FDIC Proposal Would Allow Job Applicants with Minor Convictions to Work for Banks

The FDIC proposed amendments to the Federal Deposit Insurance Act Section 19 ("Penalty for unauthorized participation by convicted individual") to allow certain individuals who have prior convictions to work for FDIC-insured financial institutions.

Under the proposed rule, individuals who have been convicted of offenses involving dishonesty, breach of trust or money laundering, or who have entered into a pretrial diversion or similar program in connection with a prosecution for such offenses, are prohibited from participating in the affairs of an FDIC-insured institution without the FDIC's prior written consent. Under the proposal, and in order to align the FDIC's regulations with the Fair Hiring in Banking Act and the James M. Inhofe National Defense Authorization Act for fiscal year 2023, the proposed rule would permit participation by individuals under the following circumstances:

  • a conviction for the following: fake identification, shoplifting, trespassing, fare evasion and driving with an expired license, if one year or more has passed since conviction;
  • the possession of a controlled substance; and
  • convictions that have been expunged, sealed and dismissed.
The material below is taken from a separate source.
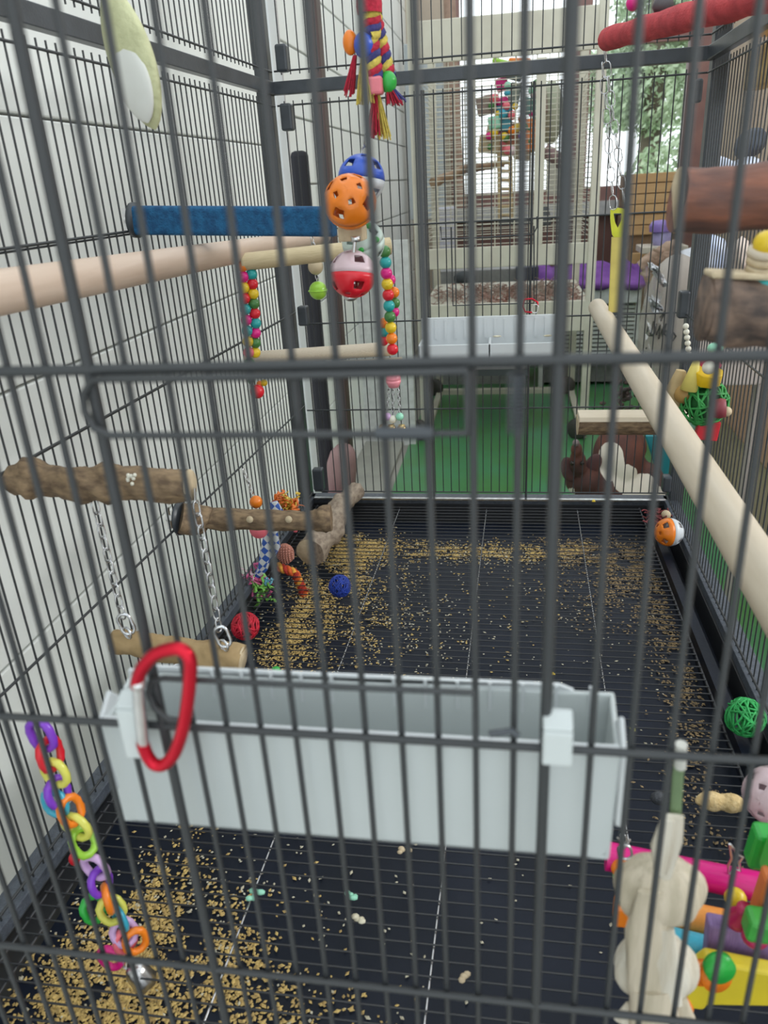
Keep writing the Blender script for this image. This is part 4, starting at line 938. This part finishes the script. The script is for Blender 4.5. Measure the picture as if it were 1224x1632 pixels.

Comments on the proposal must be received within 60 days after publication in the Federal Register.

Statements

FDIC Vice Chair Travis Hill commended the proposal for (i) reducing the burden on job applicants that have committed minor crimes and (ii) "potentially expand[ing] the pool of job applicants for banks in a tight labor market."

CFPB Director Rohit Chopra noted the "irony in the longstanding policy to ban individuals who were convicted of low-level crimes," while the only accountability bank regulators seek of top bank executives who "repeatedly preside[]" over consumer abuses and money laundering is for their respective banks to pay a fine.